PROMPT: Extract each line of the material that follows exactly and omit its pictures.

DATASET SECTION:
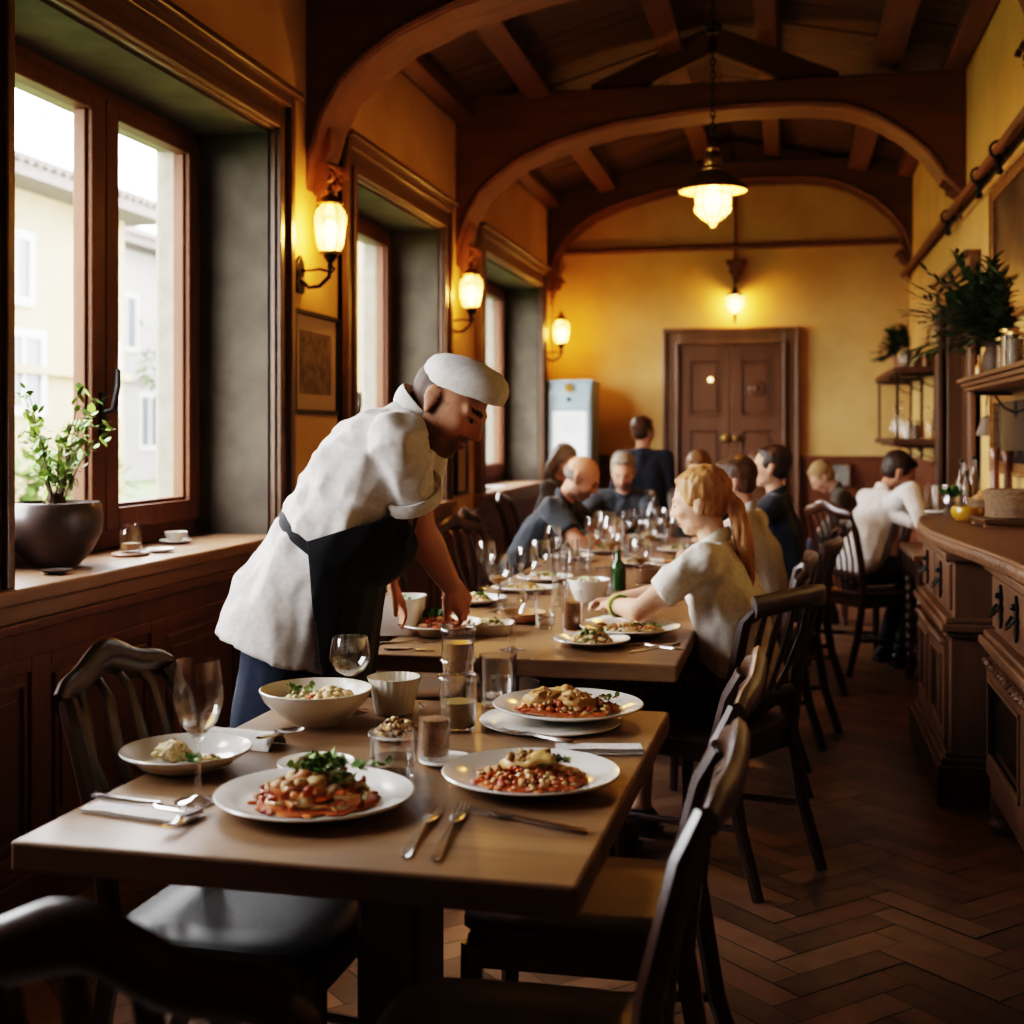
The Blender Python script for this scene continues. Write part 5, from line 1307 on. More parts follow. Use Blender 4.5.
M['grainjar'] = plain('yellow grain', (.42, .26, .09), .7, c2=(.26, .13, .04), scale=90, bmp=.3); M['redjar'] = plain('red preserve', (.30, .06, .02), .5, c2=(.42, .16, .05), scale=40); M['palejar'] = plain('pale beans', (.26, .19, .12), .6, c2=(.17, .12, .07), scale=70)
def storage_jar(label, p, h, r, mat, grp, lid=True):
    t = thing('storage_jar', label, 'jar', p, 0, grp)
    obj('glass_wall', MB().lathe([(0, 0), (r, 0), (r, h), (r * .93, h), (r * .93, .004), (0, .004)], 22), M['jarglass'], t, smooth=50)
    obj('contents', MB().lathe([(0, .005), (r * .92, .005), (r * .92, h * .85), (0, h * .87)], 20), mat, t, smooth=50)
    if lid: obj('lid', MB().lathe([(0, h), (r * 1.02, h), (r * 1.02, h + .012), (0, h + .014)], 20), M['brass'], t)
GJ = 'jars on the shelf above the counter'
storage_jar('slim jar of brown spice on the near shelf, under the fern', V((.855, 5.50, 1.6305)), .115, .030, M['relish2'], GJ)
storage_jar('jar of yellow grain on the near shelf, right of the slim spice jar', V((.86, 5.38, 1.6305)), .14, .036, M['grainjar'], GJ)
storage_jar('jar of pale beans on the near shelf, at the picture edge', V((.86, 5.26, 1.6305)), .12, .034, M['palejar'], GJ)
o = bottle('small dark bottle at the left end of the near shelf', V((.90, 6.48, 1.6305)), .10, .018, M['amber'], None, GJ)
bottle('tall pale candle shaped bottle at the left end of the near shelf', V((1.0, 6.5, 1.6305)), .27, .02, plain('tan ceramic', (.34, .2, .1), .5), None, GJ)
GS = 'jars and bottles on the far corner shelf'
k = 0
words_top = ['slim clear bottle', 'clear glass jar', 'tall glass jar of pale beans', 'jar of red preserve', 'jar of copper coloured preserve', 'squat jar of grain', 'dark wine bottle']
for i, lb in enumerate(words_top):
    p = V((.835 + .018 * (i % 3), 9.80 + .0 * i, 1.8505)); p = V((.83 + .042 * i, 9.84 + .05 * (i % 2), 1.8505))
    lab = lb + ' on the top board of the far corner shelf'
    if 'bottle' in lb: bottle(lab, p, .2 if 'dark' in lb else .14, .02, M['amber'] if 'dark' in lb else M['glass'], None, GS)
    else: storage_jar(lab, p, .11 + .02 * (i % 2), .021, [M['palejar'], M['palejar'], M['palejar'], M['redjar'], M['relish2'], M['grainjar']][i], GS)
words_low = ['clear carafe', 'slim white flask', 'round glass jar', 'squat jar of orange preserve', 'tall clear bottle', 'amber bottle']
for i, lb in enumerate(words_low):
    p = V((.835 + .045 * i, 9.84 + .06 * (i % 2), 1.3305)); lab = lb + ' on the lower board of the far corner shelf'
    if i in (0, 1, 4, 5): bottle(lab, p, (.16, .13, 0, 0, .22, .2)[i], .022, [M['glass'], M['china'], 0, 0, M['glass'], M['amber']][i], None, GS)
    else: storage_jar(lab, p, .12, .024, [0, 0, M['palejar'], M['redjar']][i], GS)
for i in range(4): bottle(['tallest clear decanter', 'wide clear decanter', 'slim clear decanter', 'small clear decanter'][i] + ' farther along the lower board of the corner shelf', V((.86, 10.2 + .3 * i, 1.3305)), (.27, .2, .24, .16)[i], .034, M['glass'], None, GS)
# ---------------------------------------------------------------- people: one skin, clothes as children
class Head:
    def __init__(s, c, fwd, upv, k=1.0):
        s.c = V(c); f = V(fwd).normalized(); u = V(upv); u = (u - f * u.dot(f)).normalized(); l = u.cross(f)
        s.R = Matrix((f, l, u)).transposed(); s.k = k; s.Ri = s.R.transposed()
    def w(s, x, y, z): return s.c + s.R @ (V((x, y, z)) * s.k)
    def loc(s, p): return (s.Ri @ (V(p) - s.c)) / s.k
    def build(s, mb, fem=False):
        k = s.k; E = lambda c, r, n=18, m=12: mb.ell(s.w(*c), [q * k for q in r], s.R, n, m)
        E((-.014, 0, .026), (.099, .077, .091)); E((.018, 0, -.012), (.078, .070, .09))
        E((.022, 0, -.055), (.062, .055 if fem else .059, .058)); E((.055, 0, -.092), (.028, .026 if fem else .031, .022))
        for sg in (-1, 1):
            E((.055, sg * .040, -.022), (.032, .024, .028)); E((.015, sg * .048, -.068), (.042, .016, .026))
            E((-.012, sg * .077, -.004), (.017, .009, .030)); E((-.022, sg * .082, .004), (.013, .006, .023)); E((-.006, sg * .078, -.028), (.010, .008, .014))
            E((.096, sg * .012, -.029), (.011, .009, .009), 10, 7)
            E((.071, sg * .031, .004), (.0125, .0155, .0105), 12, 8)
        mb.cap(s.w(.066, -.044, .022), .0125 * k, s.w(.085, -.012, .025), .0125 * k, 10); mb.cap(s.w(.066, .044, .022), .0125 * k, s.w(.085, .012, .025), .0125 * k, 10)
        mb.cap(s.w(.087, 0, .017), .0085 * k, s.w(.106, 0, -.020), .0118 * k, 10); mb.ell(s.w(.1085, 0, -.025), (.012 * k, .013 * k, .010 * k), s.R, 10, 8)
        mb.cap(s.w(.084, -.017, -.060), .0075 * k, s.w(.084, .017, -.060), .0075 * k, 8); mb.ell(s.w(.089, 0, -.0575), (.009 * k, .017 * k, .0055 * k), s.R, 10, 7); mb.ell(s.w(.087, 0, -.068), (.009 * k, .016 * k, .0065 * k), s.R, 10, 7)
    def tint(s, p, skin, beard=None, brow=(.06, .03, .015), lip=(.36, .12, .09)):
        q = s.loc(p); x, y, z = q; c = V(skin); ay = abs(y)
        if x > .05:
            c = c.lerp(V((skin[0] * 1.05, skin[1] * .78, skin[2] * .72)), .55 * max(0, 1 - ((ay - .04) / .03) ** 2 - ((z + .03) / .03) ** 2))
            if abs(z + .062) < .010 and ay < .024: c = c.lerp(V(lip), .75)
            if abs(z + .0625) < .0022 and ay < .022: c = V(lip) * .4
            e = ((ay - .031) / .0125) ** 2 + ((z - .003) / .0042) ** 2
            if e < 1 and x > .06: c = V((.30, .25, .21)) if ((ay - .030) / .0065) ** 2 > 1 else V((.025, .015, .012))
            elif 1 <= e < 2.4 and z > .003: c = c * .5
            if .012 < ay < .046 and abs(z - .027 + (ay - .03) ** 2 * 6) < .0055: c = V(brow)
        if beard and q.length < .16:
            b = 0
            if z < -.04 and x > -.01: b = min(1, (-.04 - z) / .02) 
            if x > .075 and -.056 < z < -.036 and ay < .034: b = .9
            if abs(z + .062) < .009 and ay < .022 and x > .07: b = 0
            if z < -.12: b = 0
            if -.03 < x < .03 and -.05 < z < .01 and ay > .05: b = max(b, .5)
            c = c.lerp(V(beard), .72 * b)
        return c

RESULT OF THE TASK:
The Blender Python script for this scene continues. Write part 5, from line 1307 on. More parts follow. Use Blender 4.5.
M['grainjar'] = plain('yellow grain', (.42, .26, .09), .7, c2=(.26, .13, .04), scale=90, bmp=.3); M['redjar'] = plain('red preserve', (.30, .06, .02), .5, c2=(.42, .16, .05), scale=40); M['palejar'] = plain('pale beans', (.26, .19, .12), .6, c2=(.17, .12, .07), scale=70)
def storage_jar(label, p, h, r, mat, grp, lid=True):
    t = thing('storage_jar', label, 'jar', p, 0, grp)
    obj('glass_wall', MB().lathe([(0, 0), (r, 0), (r, h), (r * .93, h), (r * .93, .004), (0, .004)], 22), M['jarglass'], t, smooth=50)
    obj('contents', MB().lathe([(0, .005), (r * .92, .005), (r * .92, h * .85), (0, h * .87)], 20), mat, t, smooth=50)
    if lid: obj('lid', MB().lathe([(0, h), (r * 1.02, h), (r * 1.02, h + .012), (0, h + .014)], 20), M['brass'], t)
GJ = 'jars on the shelf above the counter'
storage_jar('slim jar of brown spice on the near shelf, under the fern', V((.855, 5.50, 1.6305)), .115, .030, M['relish2'], GJ)
storage_jar('jar of yellow grain on the near shelf, right of the slim spice jar', V((.86, 5.38, 1.6305)), .14, .036, M['grainjar'], GJ)
storage_jar('jar of pale beans on the near shelf, at the picture edge', V((.86, 5.26, 1.6305)), .12, .034, M['palejar'], GJ)
o = bottle('small dark bottle at the left end of the near shelf', V((.90, 6.48, 1.6305)), .10, .018, M['amber'], None, GJ)
bottle('tall pale candle shaped bottle at the left end of the near shelf', V((1.0, 6.5, 1.6305)), .27, .02, plain('tan ceramic', (.34, .2, .1), .5), None, GJ)
GS = 'jars and bottles on the far corner shelf'
k = 0
words_top = ['slim clear bottle', 'clear glass jar', 'tall glass jar of pale beans', 'jar of red preserve', 'jar of copper coloured preserve', 'squat jar of grain', 'dark wine bottle']
for i, lb in enumerate(words_top):
    p = V((.835 + .018 * (i % 3), 9.80 + .0 * i, 1.8505)); p = V((.83 + .042 * i, 9.84 + .05 * (i % 2), 1.8505))
    lab = lb + ' on the top board of the far corner shelf'
    if 'bottle' in lb: bottle(lab, p, .2 if 'dark' in lb else .14, .02, M['amber'] if 'dark' in lb else M['glass'], None, GS)
    else: storage_jar(lab, p, .11 + .02 * (i % 2), .021, [M['palejar'], M['palejar'], M['palejar'], M['redjar'], M['relish2'], M['grainjar']][i], GS)
words_low = ['clear carafe', 'slim white flask', 'round glass jar', 'squat jar of orange preserve', 'tall clear bottle', 'amber bottle']
for i, lb in enumerate(words_low):
    p = V((.835 + .045 * i, 9.84 + .06 * (i % 2), 1.3305)); lab = lb + ' on the lower board of the far corner shelf'
    if i in (0, 1, 4, 5): bottle(lab, p, (.16, .13, 0, 0, .22, .2)[i], .022, [M['glass'], M['china'], 0, 0, M['glass'], M['amber']][i], None, GS)
    else: storage_jar(lab, p, .12, .024, [0, 0, M['palejar'], M['redjar']][i], GS)
for i in range(4): bottle(['tallest clear decanter', 'wide clear decanter', 'slim clear decanter', 'small clear decanter'][i] + ' farther along the lower board of the corner shelf', V((.86, 10.2 + .3 * i, 1.3305)), (.27, .2, .24, .16)[i], .034, M['glass'], None, GS)
# ---------------------------------------------------------------- people: one skin, clothes as children
class Head:
    def __init__(s, c, fwd, upv, k=1.0):
        s.c = V(c); f = V(fwd).normalized(); u = V(upv); u = (u - f * u.dot(f)).normalized(); l = u.cross(f)
        s.R = Matrix((f, l, u)).transposed(); s.k = k; s.Ri = s.R.transposed()
    def w(s, x, y, z): return s.c + s.R @ (V((x, y, z)) * s.k)
    def loc(s, p): return (s.Ri @ (V(p) - s.c)) / s.k
    def build(s, mb, fem=False):
        k = s.k; E = lambda c, r, n=18, m=12: mb.ell(s.w(*c), [q * k for q in r], s.R, n, m)
        E((-.014, 0, .026), (.099, .077, .091)); E((.018, 0, -.012), (.078, .070, .09))
        E((.022, 0, -.055), (.062, .055 if fem else .059, .058)); E((.055, 0, -.092), (.028, .026 if fem else .031, .022))
        for sg in (-1, 1):
            E((.055, sg * .040, -.022), (.032, .024, .028)); E((.015, sg * .048, -.068), (.042, .016, .026))
            E((-.012, sg * .077, -.004), (.017, .009, .030)); E((-.022, sg * .082, .004), (.013, .006, .023)); E((-.006, sg * .078, -.028), (.010, .008, .014))
            E((.096, sg * .012, -.029), (.011, .009, .009), 10, 7)
            E((.071, sg * .031, .004), (.0125, .0155, .0105), 12, 8)
        mb.cap(s.w(.066, -.044, .022), .0125 * k, s.w(.085, -.012, .025), .0125 * k, 10); mb.cap(s.w(.066, .044, .022), .0125 * k, s.w(.085, .012, .025), .0125 * k, 10)
        mb.cap(s.w(.087, 0, .017), .0085 * k, s.w(.106, 0, -.020), .0118 * k, 10); mb.ell(s.w(.1085, 0, -.025), (.012 * k, .013 * k, .010 * k), s.R, 10, 8)
        mb.cap(s.w(.084, -.017, -.060), .0075 * k, s.w(.084, .017, -.060), .0075 * k, 8); mb.ell(s.w(.089, 0, -.0575), (.009 * k, .017 * k, .0055 * k), s.R, 10, 7); mb.ell(s.w(.087, 0, -.068), (.009 * k, .016 * k, .0065 * k), s.R, 10, 7)
    def tint(s, p, skin, beard=None, brow=(.06, .03, .015), lip=(.36, .12, .09)):
        q = s.loc(p); x, y, z = q; c = V(skin); ay = abs(y)
        if x > .05:
            c = c.lerp(V((skin[0] * 1.05, skin[1] * .78, skin[2] * .72)), .55 * max(0, 1 - ((ay - .04) / .03) ** 2 - ((z + .03) / .03) ** 2))
            if abs(z + .062) < .010 and ay < .024: c = c.lerp(V(lip), .75)
            if abs(z + .0625) < .0022 and ay < .022: c = V(lip) * .4
            e = ((ay - .031) / .0125) ** 2 + ((z - .003) / .0042) ** 2
            if e < 1 and x > .06: c = V((.30, .25, .21)) if ((ay - .030) / .0065) ** 2 > 1 else V((.025, .015, .012))
            elif 1 <= e < 2.4 and z > .003: c = c * .5
            if .012 < ay < .046 and abs(z - .027 + (ay - .03) ** 2 * 6) < .0055: c = V(brow)
        if beard and q.length < .16:
            b = 0
            if z < -.04 and x > -.01: b = min(1, (-.04 - z) / .02) 
            if x > .075 and -.056 < z < -.036 and ay < .034: b = .9
            if abs(z + .062) < .009 and ay < .022 and x > .07: b = 0
            if z < -.12: b = 0
            if -.03 < x < .03 and -.05 < z < .01 and ay > .05: b = max(b, .5)
            c = c.lerp(V(beard), .72 * b)
        return c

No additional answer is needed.